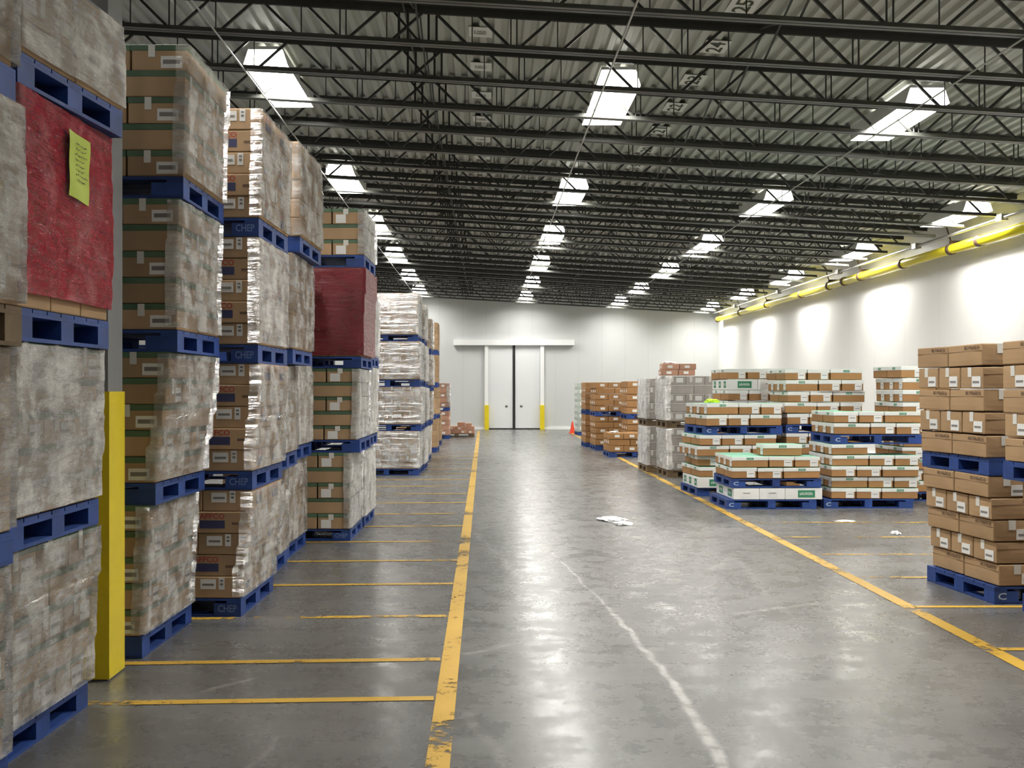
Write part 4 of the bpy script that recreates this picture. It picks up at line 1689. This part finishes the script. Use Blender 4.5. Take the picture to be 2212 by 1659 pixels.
    for i in range(len(pts) - 1):
        Fc.append((2 * i, 2 * i + 1, 2 * i + 3, 2 * i + 2))
    me = bpy.data.meshes.new('film_tail')
    me.from_pydata(V, [], Fc)
    me.materials.append(MATS['film_milky'])
    o = mesh_obj('film_tail', me)
    md = o.modifiers.new('thick', 'SOLIDIFY'); md.thickness = .004
    tag(o, 'loose twisted tail of clear film hanging off the navy-printed stack', 'film')

    # number plates under the deck
    def plate(x, y, txt, label, rot, wx, wy, grp):
        z = hb(x) + 0.392
        p = empty('number_plate', (x, y, z))
        p.rotation_euler = (0, 0.058, 0)
        tag(p, label, 'plate', grp)
        m = MB(); m.box(-wx / 2, wx / 2, -wy / 2, wy / 2, -.004, 0, 'plate'); m.obj('plate', p)
        t = MB()
        if not txt:
            for r in (0, 1):
                for (a, b, c, e) in glyph_rects(4, 20 + r):
                    xs = [(q - .5) * wx * .55 for q in (a, b)]
                    ys = [wy * (.06 + r * .2 - .22 + .15 * (1 - q)) for q in (c, e)]
                    t.quad([(xs[0], ys[0], -.006), (xs[1], ys[0], -.006), (xs[1], ys[1], -.006), (xs[0], ys[1], -.006)], 'ink')
            t.obj('lettering', p)
            return
        vs, fs = text_polys(txt)
        k = t.mi('ink')
        for (a, b) in vs:
            u, v = a - .5, b - .5
            if rot:
                t.v.append((-v * wx * .62, -u * wy * .8, -.006))
            else:
                t.v.append((u * wx * .55, -v * wy * .42, -.006))
        for f in fs:
            t.f.append(f); t.m.append(k)
        t.obj('lettering', p)

    for k in range(8):
        y = JOISTS[0] + JS * (4 + k) + .68
        plate(-.06, y, '',
              f"pale number plate under the deck beside the dense bridging, {ORD[k] if k < 6 else ('seventh', 'eighth')[k - 6]} towards the door", False, .25, .32, 'number plates by the bridging')
    for k in range(7):
        y = JOISTS[0] + JS * (3 + k) + .72
        plate(2.46, y, ('25', '24', '23', '22', '21', '20', '19')[k],
              f"pale plate with stencilled number under the deck above the aisle, {('first', 'second', 'third', 'fourth', 'fifth', 'sixth', 'seventh')[k]} towards the door", True, .27, .42, 'stencilled number plates')


build_small()
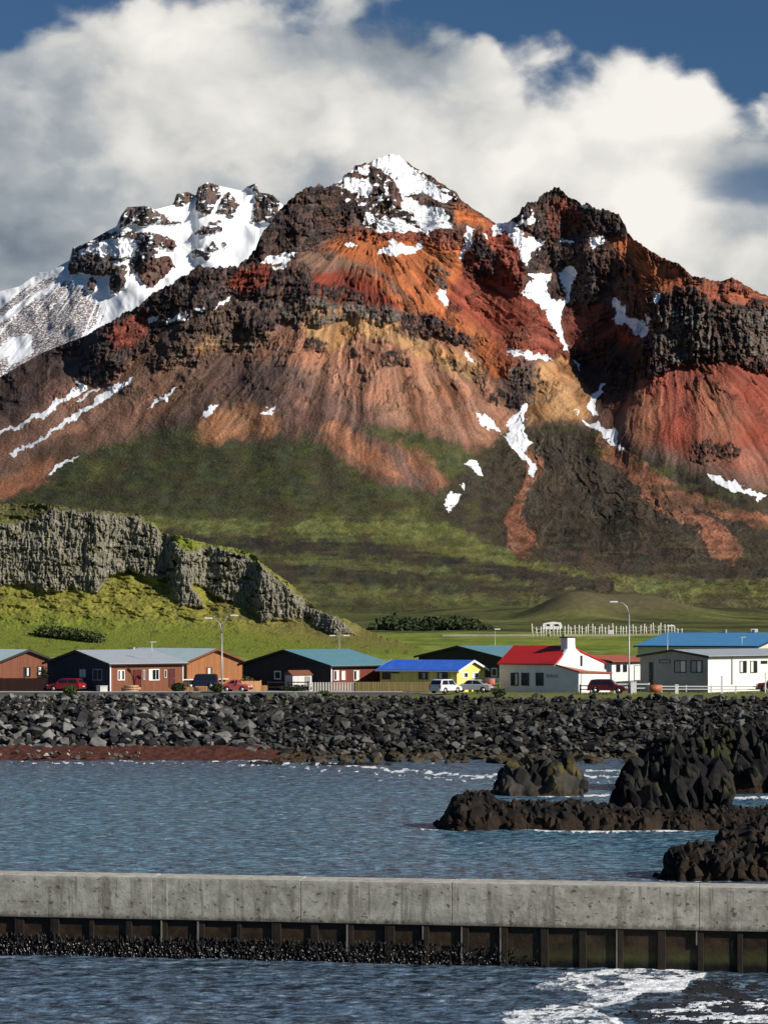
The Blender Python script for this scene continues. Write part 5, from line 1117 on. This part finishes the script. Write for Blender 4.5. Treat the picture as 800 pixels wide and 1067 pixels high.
# ------------------------------------------------------------------ fences
def fence(label, cat, p0, y0, p1, y1, hgt, mat, style, post=None, z=GZ0, gap=.16, pw=.10, group=None, posts=2.2, y_off=0, name='fence'):
    a = Vector(((p0 - 400) * y0 / F, y0, z)); c = Vector(((p1 - 400) * y1 / F, y1, z)); L = (c - a).length
    root = empty(name, a, math.atan2(c.y - a.y, c.x - a.x)); tag(root, label, cat, group)
    if style == 'picket':
        bs = []; x = 0
        while x < L: bs.append((x, min(x + pw, L), -.02, .0, .08, hgt)); x += pw + gap
        boxes('pickets', bs, mat, root); boxes('rail', [(0, L, .003, .05, .25, .33)], post or mat, root); boxes('rail', [(0, L, .003, .05, hgt - .25, hgt - .17)], post or mat, root)
    elif style == 'boards':
        bs = []; x = 0
        while x < L: bs.append((x, min(x + .145, L), -.02, .0, .02, hgt + random.uniform(-.02, .02))); x += .15
        boxes('boards', bs, mat, root)
    elif style == 'rails':
        for zz in ((hgt - .12, hgt), (hgt * .45, hgt * .45 + .10)): boxes('rail', [(0, L, -.03, .02, zz[0], zz[1])], mat, root)
    n = max(1, int(L / posts))
    for k in range(n + 1):
        x = L * k / n; boxes('post', [(x - .06, x + .06, .022 if style != 'picket' else .052, .15, -.4, hgt + .08)], post or mat, root)
    return root
w_dark = wood('dark_fence_boards', (0.035, 0.014, 0.011)); w_ochre = wood('ochre_fence_boards', (0.30, 0.23, 0.09)); w_tan = wood('tan_fence_boards', (0.52, 0.27, 0.12))
fence('dark brown close-boarded fence in front of the far-left house', 'fence', -45, 243, 49, 243, 1.55, w_dark, 'boards')
fence('orange-tan board fence panel right of the old red car', 'fence', 249, 242, 272, 243, 1.25, w_tan, 'boards'); fence('short low end of tan boarding beside the taller tan fence panel', 'fence', 272.5, 243, 279, 243, .75, w_tan, 'boards')
fence('low tan timber planter wall below the dark blue car', 'fence', 192, 240.8, 215, 240.4, .62, w_tan, 'boards'); fence('narrow tan gate standing left of the dark blue car', 'fence', 191, 241.2, 196, 241, 1.2, w_tan, 'boards')
fence('dark low garden fence before the wide shaded gable', 'fence', 279, 243, 321, 243, 1.15, w_dark, 'rails')
m_picket = simple('picket_paint', (0.70, 0.67, 0.58), .7)
fence('white picket fence with dark gaps before the red-brown house', 'fence', 322, 242.5, 370, 242.5, 1.1, m_picket, 'picket', post=w_dark, pw=.17, gap=.13)
fence('grey-ochre boarded fence before the yellow house', 'fence', 370, 242.4, 452, 241.8, 1.15, w_ochre, 'picket', pw=.22, gap=.05)
fence('dark rail fence between the silver car and the white house', 'fence', 497, 238.6, 519, 238.4, .95, m_dtrim, 'rails')
fence('short dark rail fence left of the maroon hatchback', 'fence', 604, 238, 615, 238, .9, m_dtrim, 'rails')
fence('white railing along the grass before the small rust-roofed building', 'fence', 640, 241, 676, 241, 1.0, m_wtrim, 'rails', posts=1.5)
fence('long white railing before the long white building', 'fence', 689, 241, 792, 240.4, .75, m_wtrim, 'rails', posts=2.6)
for px, py0, py1, w, lab in ((704.5, 710, 719, .35, 'stout white post at the left end of the long railing'), (751.5, 701, 718.5, .18, 'tall thin white post standing before the long white building'), (797, 695, 716, .12, 'thin white pole at the right edge beside the dark red car'), (659.5, 708, 720, .6, 'white utility cabinet before the small rust-roofed building')):
    Yp = 238.5; hh = (py1 - py0) * Yp / F
    o = boxes('post' if w < .5 else 'utility_cabinet', [(-w / 2, w / 2, -w / 2, w / 2, -.3, hh), (-w / 2 - .03, w / 2 + .03, -w / 2 - .03, w / 2 + .03, hh + .002, hh + .06)], m_wtrim); o.location = ((px - 400) * Yp / F, Yp, 4.98); tag(o, lab, 'post' if w < .5 else 'cabinet')
o = empty('culvert_pipe', at(682, 713, 241), R(10)); o.location.z = 5.45; tag(o, 'short orange-brown pipe section lying on the grass by the railing', 'pipe')
V, Fs = [], []; n_ = 24
for x, rad in ((-.65, .42), (.65, .42), (.65, .34), (-.65, .34)):
    for k in range(n_): V.append((x, rad * math.cos(k * 2 * math.pi / n_), rad * math.sin(k * 2 * math.pi / n_)))
for a in range(4):
    for k in range(n_): Fs.append((a * n_ + k, a * n_ + (k + 1) % n_, ((a + 1) % 4) * n_ + (k + 1) % n_, ((a + 1) % 4) * n_ + k))
polymesh('pipe_wall', V, Fs, simple('orange_pipe', (0.42, 0.13, 0.06), .6, 2, .4), o, True)

# field fence of leaning posts on the slope behind
pf = empty('field_fence', at(555, 667, 520), 0); tag(pf, 'long row of pale leaning posts crossing the green field behind the village', 'fence')
base = pf.location.copy(); m_post = simple('weathered_post', (0.62, 0.59, 0.52), .85); rp = random.Random(8)
tops = []
for k in range(44):
    px = 555 + k * 3.6 + rp.uniform(-.8, .8); Yp = 520 + k * 1.2; gz = float(np.interp(Yp, [500, 700], [10.0, 11.6])); p = Vector(((px - 400) * Yp / F, Yp, gz)) - base
    hh = rp.uniform(2.1, 3.0) if k < 42 else 1.5; ln = rp.uniform(-.22, .22); t = p + Vector((ln, 0, hh)); tops.append(p + Vector((0, 0, hh * .75)))
    tube('post', [p - Vector((0, 0, .5)), t], .16, m_post, pf, 5)
tube('wire', tops, .03, m_post, pf, 4); tube('wire', [t - Vector((0, 0, .8)) for t in tops], .03, m_post, pf, 4)
o = empty('caravan', at(565, 653, 640), R(8)); o.location.z = 11.4; tag(o, 'white caravan parked far out in the field above the row of posts', 'caravan')
V = [(0, 0, .4), (5.4, 0, .4), (5.9, 0, 1.2), (5.4, 0, 2.4), (3.2, 0, 2.6), (.3, 0, 2.1), (0, 0, 1.5)]; n_ = len(V); V += [(x, 2.2, z) for x, y, z in V]
polymesh('body', V, [tuple(range(n_)), tuple(range(2 * n_ - 1, n_ - 1, -1))] + [(k, (k + 1) % n_, (k + 1) % n_ + n_, k + n_) for k in range(n_)], m_white, o)
boxes('window', [(1, 2.2, -.03, -.004, 1.3, 1.9)], m_glass, o); boxes('window', [(3.4, 4.8, -.03, -.004, 1.3, 1.9)], m_glass, o); tube('wheel', [(2.6, .1, .32), (2.6, .35, .32)], .32, m_dtrim, o, 12)
for px, py, w, hh, Yp, lab in ((635.5, 661.5, 1.5, 1.1, 535, 'small pale box standing at the row of field posts'), (785, 659, 1.8, .9, 560, 'pale hay bale on the field just above the big blue roof')):
    o = boxes('hay_bale' if px > 700 else 'field_box', [(-w / 2, w / 2, -.6, .6, 0, hh)], m_curt, None, .15); o.location = at(px, py, Yp); tag(o, lab, 'bale' if px > 700 else 'box')

# ------------------------------------------------------------------ street lamps
def lamp(px, Yp, pyt, label, arms, rad=.09):
    b = Vector(((px - 400) * Yp / F, Yp, 4.95)); r_ = empty('street_lamp', b); tag(r_, label, 'street lamp', 'street lamps along the road' if rad > .08 else 'small lamps behind the houses')
    zt = CAMH + (HZ - pyt) * Yp / F - b.z
    tube('pole', [(0, 0, 0), (0, 0, zt * .35), (0, 0, zt)], [rad * 1.25, rad, rad * .7], m_steel, r_)
    boxes('base', [(-.16, .16, -.16, .16, -.2, .5)], m_steel, r_, .02)
    for dx, dz in arms:
        pts = [(0, 0, zt), (dx * .18, 0, zt + dz * .62), (dx * .5, 0, zt + dz * .92), (dx, 0, zt + dz)]
        a = tube('arm', pts, rad * .6, m_steel, r_)
        sgn = 1 if dx > 0 else -1; x0 = dx - .1 * sgn; x1 = dx + .75 * sgn
        boxes('lamp_head', [(min(x0, x1), max(x0, x1), -.16, .16, zt + dz - .06, zt + dz + .12)], m_wtrim, a, .05)
m_lampx = m_steel
lamp(231.3, 239, 660, 'tall double-armed street lamp beside the old red car', [(-1.15, 1.6), (1.0, 1.9)])
lamp(655, 239, 640, 'tall single-armed street lamp curving over beside the maroon hatchback', [(-1.35, 1.3)])
for px, Yp, pt, lab in ((695, 262, 655, 'small lamp on a pole poking above the blue hall roof'), (515.5, 330, 658, 'thin distant lamp pole above the black house roof'), (353.5, 300, 663, 'thin pole with a crossbar above the teal roof')):
    lamp(px, Yp, pt, lab, [(.01, .3)] if px != 353.5 else [(-.6, .05), (.6, .05)], .06)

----

SET PROBLEM: Give the number of lines that hold the word "finishes" in these records, with nothing added.

EXERCISE RESULT: 2